▶ Given exercise:
Copy the lines of the data below exactly, starting at the first and stopping after the line that contains "SC.camera = cam"; include no pictures.

***** Source material

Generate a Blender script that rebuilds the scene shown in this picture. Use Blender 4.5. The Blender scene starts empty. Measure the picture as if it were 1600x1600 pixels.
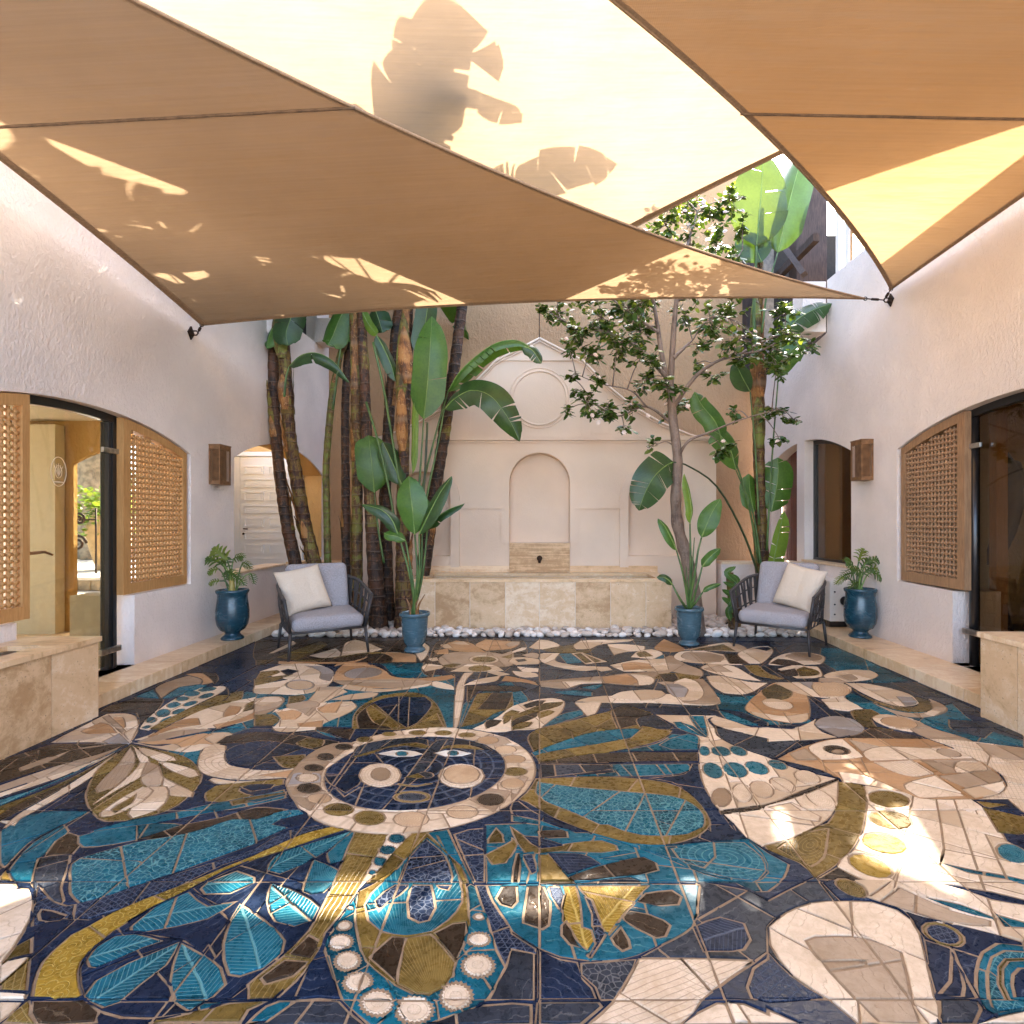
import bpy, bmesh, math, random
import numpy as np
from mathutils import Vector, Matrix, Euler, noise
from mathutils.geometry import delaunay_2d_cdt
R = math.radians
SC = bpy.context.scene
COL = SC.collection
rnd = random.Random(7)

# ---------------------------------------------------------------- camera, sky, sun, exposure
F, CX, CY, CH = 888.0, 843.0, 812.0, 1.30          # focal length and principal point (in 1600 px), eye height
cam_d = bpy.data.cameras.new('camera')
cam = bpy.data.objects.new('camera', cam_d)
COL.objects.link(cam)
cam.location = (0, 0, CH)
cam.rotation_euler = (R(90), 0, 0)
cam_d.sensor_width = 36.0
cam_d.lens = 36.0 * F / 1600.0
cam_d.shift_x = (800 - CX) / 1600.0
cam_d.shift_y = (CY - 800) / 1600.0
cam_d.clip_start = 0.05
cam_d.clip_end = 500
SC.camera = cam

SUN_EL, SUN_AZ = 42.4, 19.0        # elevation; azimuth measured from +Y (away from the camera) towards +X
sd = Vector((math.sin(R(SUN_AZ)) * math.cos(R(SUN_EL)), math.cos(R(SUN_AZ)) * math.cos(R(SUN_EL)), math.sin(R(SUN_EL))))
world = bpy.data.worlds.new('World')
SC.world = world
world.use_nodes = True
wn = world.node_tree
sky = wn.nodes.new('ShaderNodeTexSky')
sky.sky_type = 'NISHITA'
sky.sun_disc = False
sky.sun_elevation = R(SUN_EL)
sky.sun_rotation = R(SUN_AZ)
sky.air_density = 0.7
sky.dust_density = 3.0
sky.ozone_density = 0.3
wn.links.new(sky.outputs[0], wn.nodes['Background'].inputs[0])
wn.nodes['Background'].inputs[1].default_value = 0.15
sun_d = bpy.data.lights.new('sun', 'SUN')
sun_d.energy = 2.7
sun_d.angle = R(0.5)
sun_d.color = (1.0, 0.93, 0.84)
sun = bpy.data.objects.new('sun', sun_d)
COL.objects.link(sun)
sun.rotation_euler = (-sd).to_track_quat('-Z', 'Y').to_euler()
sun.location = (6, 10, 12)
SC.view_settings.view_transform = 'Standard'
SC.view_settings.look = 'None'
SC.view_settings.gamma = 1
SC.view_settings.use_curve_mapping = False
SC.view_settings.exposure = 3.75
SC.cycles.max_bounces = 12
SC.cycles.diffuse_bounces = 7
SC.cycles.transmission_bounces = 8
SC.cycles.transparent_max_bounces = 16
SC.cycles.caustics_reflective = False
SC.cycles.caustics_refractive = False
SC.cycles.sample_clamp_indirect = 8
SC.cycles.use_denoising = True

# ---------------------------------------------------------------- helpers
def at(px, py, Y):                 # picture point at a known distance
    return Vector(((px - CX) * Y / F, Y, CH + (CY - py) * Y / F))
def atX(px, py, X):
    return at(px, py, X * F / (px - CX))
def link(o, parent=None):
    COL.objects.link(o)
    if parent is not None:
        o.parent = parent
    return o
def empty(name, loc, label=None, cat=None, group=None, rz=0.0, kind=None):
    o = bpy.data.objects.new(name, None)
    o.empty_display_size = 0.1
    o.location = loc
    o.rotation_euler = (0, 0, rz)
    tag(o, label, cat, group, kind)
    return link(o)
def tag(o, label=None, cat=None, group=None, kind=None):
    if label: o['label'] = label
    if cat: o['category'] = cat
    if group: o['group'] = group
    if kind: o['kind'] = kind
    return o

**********

▶ Written answer:
Generate a Blender script that rebuilds the scene shown in this picture. Use Blender 4.5. The Blender scene starts empty. Measure the picture as if it were 1600x1600 pixels.
import bpy, bmesh, math, random
import numpy as np
from mathutils import Vector, Matrix, Euler, noise
from mathutils.geometry import delaunay_2d_cdt
R = math.radians
SC = bpy.context.scene
COL = SC.collection
rnd = random.Random(7)

# ---------------------------------------------------------------- camera, sky, sun, exposure
F, CX, CY, CH = 888.0, 843.0, 812.0, 1.30          # focal length and principal point (in 1600 px), eye height
cam_d = bpy.data.cameras.new('camera')
cam = bpy.data.objects.new('camera', cam_d)
COL.objects.link(cam)
cam.location = (0, 0, CH)
cam.rotation_euler = (R(90), 0, 0)
cam_d.sensor_width = 36.0
cam_d.lens = 36.0 * F / 1600.0
cam_d.shift_x = (800 - CX) / 1600.0
cam_d.shift_y = (CY - 800) / 1600.0
cam_d.clip_start = 0.05
cam_d.clip_end = 500
SC.camera = cam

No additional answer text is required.